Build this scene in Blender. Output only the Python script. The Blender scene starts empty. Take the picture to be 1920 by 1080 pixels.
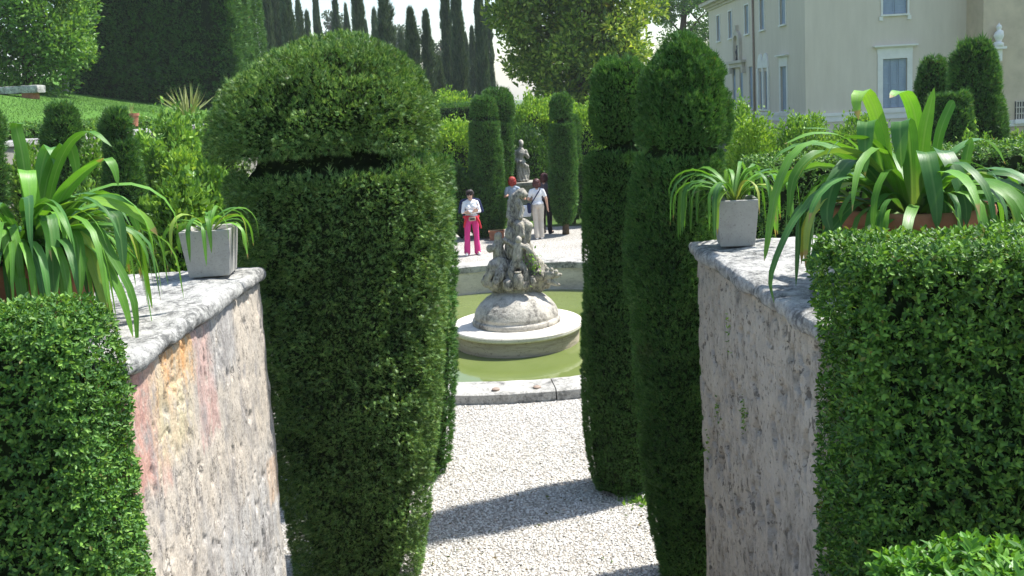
import bpy, math, random
import numpy as np
from mathutils import Vector, Matrix

# ------------------------------------------------------------------ camera, sky, sun, exposure
SC = bpy.context.scene
COL = SC.collection
CAM_Z = 3.8
FPX = 1750.0                                   # focal length in pixels of a 1920 wide frame
YAW, PITCH, ROLL = math.radians(-0.2022), math.radians(8.0252), math.radians(-3.2)
cd = bpy.data.cameras.new('camera')
cd.sensor_width = 36.0
cd.lens = 36.0 * FPX / 1920.0
cd.shift_y = -(540 - 430) / 1920.0
cd.clip_start = 0.05
cd.clip_end = 3000
cam = bpy.data.objects.new('camera', cd)
COL.objects.link(cam)
CM = Matrix.Rotation(YAW, 4, 'Z') @ Matrix.Rotation(math.pi / 2 - PITCH, 4, 'X') @ Matrix.Rotation(ROLL, 4, 'Z')
cam.matrix_world = Matrix.Translation((0, 0, CAM_Z)) @ CM
SC.camera = cam

SUN_EL, SUN_AZ = math.radians(60), math.radians(19)      # azimuth measured from +X towards +Y
sdir = Vector((math.cos(SUN_AZ) * math.cos(SUN_EL), math.sin(SUN_AZ) * math.cos(SUN_EL), math.sin(SUN_EL)))
w = bpy.data.worlds.new('World')
SC.world = w
w.use_nodes = True
nt = w.node_tree
sky = nt.nodes.new('ShaderNodeTexSky')
sky.sky_type = 'NISHITA'
sky.sun_disc = False
sky.sun_elevation = SUN_EL
sky.sun_rotation = math.pi / 2 - SUN_AZ
sky.air_density = 1.15
sky.dust_density = 1.0
sky.ozone_density = 1.0
bg = nt.nodes['Background']
bg.inputs['Strength'].default_value = 0.135
nt.links.new(sky.outputs[0], bg.inputs['Color'])
sl = bpy.data.lights.new('sun', 'SUN')
sl.energy = 4.8
sl.angle = math.radians(2.0)
sl.color = (1.0, 0.97, 0.91)
sun = bpy.data.objects.new('sun', sl)
COL.objects.link(sun)
sun.rotation_euler = (-sdir).to_track_quat('-Z', 'Y').to_euler()
SC.view_settings.view_transform = 'Standard'
SC.view_settings.look = 'None'
SC.view_settings.gamma = 1.0
SC.view_settings.exposure = 0.86
SC.render.engine = 'CYCLES'
SC.cycles.max_bounces = 5
SC.cycles.diffuse_bounces = 3
SC.cycles.volume_bounces = 0
SC.cycles.transparent_max_bounces = 4
SC.cycles.use_denoising = True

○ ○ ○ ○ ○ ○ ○

REQUIREMENTS ▸ From the first line of the listing above, repeat every line through the one holding "from mathutils import Vector, Matrix". Both ends count, and pictures stay out.

ANSWER TO THE PROBLEM ▸
Build this scene in Blender. Output only the Python script. The Blender scene starts empty. Take the picture to be 1920 by 1080 pixels.
import bpy, math, random
import numpy as np
from mathutils import Vector, Matrix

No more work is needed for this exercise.